The Belgian press went in search of companies actively contributing to the transition to a carbon-neutral economy. 2TEC2 is the first company in the series. Read the original articles in Dutch or French here: De Standaard & De Tijd (Dutch), L’Echo & Le Soir (French).

2TEC2 is a 100% Belgian family-owned company that designs and produces high-tech floors. The brand focuses on weaving aesthetically refined tiles and rolls for the project market, aiming for superior performance in terms of quality, functionality, and innovation. The flooring is designed and produced from the outset with recycling in mind, to create new 2TEC2 flooring time and time again – without loss of strength.

Innovation-Driven Family Business

Innovation is at the core of 2TEC2’s approach, focusing on more than just improving aesthetics, acoustics, and practical usability. Their engineers and management are also passionate about environmentally conscious business practices, which is an essential part of their corporate philosophy. We find incredible satisfaction in seeking solutions to complex problems and achieving technical feats,” Philippe Hanet smiles. And often, that is tied to sustainability, where much progress can be made. Product lifespan is an important aspect.“

The identity of 2TEC2 as a family business, led by spouses Philippe Hanet and Katia Dewitte, founded together with brother James Dewitte, plays a role in this story. Unlike publicly traded companies, we don’t just focus on short-term returns,” Hanet knows. If it weren’t for this, we could never have achieved so much, as this has short to medium-term implications for financial results.”
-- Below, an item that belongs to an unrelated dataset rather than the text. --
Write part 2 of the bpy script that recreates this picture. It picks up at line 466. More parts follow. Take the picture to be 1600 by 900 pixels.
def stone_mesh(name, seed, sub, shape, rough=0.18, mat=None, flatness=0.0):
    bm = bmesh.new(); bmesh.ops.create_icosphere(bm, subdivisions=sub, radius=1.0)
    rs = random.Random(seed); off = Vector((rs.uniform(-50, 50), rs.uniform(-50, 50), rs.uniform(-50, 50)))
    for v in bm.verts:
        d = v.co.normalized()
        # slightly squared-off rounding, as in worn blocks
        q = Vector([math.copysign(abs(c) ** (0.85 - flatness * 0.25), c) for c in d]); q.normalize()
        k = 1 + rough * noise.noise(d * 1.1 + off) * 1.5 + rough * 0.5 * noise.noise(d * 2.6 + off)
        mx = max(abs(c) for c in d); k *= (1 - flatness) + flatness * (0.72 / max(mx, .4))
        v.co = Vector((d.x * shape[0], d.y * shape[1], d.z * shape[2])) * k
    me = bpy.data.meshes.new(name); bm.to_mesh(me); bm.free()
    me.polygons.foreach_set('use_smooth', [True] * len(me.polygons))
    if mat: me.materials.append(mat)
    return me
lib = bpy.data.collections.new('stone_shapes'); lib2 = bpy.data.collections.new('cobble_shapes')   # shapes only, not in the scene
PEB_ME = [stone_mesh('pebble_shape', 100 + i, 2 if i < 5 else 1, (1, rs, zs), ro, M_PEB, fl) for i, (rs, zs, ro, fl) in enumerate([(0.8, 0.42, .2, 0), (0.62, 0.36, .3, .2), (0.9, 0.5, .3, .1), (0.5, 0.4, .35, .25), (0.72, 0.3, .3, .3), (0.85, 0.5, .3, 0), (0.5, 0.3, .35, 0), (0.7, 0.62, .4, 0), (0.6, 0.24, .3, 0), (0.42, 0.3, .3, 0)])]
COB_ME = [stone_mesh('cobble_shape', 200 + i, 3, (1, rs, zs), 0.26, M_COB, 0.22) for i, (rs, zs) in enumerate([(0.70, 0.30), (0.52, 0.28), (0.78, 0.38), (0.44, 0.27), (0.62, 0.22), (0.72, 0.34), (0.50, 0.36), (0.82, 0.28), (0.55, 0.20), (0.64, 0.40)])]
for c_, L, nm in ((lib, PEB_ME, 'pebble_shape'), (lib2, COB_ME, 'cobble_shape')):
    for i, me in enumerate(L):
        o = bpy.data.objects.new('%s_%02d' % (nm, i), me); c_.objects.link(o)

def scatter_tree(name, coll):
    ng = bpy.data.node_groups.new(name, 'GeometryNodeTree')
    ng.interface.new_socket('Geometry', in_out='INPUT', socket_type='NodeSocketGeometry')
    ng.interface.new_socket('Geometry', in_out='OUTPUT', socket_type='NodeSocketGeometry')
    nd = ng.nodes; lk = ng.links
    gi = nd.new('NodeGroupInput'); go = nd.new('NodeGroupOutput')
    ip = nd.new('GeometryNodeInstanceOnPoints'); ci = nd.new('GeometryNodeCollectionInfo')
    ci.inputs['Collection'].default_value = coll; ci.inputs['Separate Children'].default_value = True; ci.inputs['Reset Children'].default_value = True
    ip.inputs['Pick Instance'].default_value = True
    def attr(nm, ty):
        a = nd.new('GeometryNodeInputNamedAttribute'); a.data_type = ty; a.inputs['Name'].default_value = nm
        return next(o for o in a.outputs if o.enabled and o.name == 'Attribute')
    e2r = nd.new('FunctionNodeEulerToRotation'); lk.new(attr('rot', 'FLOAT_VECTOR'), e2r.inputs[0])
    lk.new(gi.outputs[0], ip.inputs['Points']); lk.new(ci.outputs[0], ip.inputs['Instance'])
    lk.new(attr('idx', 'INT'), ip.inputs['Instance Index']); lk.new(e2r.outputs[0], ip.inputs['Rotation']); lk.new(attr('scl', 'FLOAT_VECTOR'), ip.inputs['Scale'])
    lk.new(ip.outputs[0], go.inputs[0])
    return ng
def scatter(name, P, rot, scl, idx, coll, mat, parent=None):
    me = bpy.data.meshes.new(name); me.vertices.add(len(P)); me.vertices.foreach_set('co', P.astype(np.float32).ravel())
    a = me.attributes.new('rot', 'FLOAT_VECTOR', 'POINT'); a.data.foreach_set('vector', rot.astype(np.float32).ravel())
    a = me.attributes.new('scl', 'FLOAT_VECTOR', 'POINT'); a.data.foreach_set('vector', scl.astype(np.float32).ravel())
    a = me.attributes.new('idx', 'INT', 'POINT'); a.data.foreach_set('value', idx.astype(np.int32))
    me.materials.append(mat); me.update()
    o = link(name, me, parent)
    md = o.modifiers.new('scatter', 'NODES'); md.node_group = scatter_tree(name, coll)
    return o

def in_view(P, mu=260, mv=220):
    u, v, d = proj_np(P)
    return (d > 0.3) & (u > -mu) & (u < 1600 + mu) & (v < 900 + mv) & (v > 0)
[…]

We find incredible satisfaction in seeking innovative solutions to complex problems.”

Philippe Hanet, 2TEC2 CEO

SDGs as a Compass

To smoothly implement their sustainability strategy and achieve their goals, 2TEC2 established a multidisciplinary sustainability working group. Each quarter, top management evaluates improvements in corporate social responsibility and carefully plans necessary initiatives, including budget and resources. The compass they use for these decisions consists of 6 of the 17 Sustainable Development Goals (SDGs) of the United Nations. This choice was not made lightly,” says marketing responsible Ingrid Macours. As a management team, we debated this thoroughly. For instance, goal 11 Sustainable Cities and Communities’ sharpened 2TEC2’s mission. Our ambition is to produce more sustainable floors, so that we can build and live more environmentally consciously.”

Plant-Based Materials

For the high-tech flooring producer, finding renewable raw materials was the primary challenge. Last year, we collaborated with our raw material supplier on the development of bio-based pellets,” production director Thomas Vantieghem explains. This allowed us to launch our first collection where the top layer of woven vinyl largely replaces fossil-based carbon with material of plant origin. This is a completely renewable source instead of newly extracted fossil carbon.” This search took some time because the product had to maintain its appearance, strength, environmental friendliness, or other properties. We are truly a pioneer in product composition. This is also why this collection was nominated for the Inovyn award in the category Value to Society: innovation and design’,” Hanet smiles.

The Challenge of Permits

Sustainability of production facilities was also an important focus. Thus, all production activities were integrated into one factory to avoid transportation to and from suppliers of raw materials or semi-finished materials. Additionally, 2TEC2 invested in 3,154 photovoltaic panels on the buildings and a large battery energy storage system (BESS), built on their own premises. Finally, they built an optimised closed-loop energy reuse system with a heat recovery system and closed water cooling system.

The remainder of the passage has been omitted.